The play features four actors who recount awkward, raunchy, and sometimes traumatic first sexual experiences drawn from the eponymous, late-’90s web project. The set-up is similar to The Vagina Monologues,with detailed soliloquies and brief snippets that share a premise but little else. Think PostSecret, but with cruder HTML—-both on stage and on computer screener.
For the play’s director, Arpita Murkherjee, the goal was to import a bit of New York City culture here. because ” it’s a play that D.C. hasn’t seen,” says Murkherjee, a member of the Rasa Art Collective in D.C. “I just wanted to bring the play to DC to bring everyone together, for people to join in on an experience that everyone can share.”

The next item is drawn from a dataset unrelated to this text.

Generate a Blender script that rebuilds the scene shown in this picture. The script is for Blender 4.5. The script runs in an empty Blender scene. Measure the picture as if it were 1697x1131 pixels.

The production has not been without its difficulties. “The great challenge of the play is the four actors and you have 40,000 stories”—-they don’t perform them all—-“which demands of them to create voices that don’t feel gimmicky and that people can relate to,” Murkherjee says. The play has no costume changes, props, or sets.
Producer Hersh Narola identifies the ideal audience as 20- and 30-somethings who have a bit of distance from their first trysts, and can reflect on them with humor. The play is by no measure family-friendly, but Murkherjee thinks even adolescents will gain something from it. “It demystifies the process of this thing we put so much pressure on, that ends up defining our teenage years and even into our 20s,” Murkherjee says. “Whatever the nervousness, awkwardness, shame, or fear, or even if you’ve had traumatic first experience, it makes you feel like you’re not alone. That’s important for any person to come and see.”
The material lends itself to introspection and nostalgic trips to way back when, not to mention some audience interaction. Don’t worry, naked trust falls aren’t on the agenda.
My First Time premiered last night at the District of Columbia Arts Center and runs through the Sunday. Showtime is 7:30 p.m.. The show will continue at The Burke Theater on Nov. 13 and finally at the Mead Theatre Lab from Nov. 15 to 21.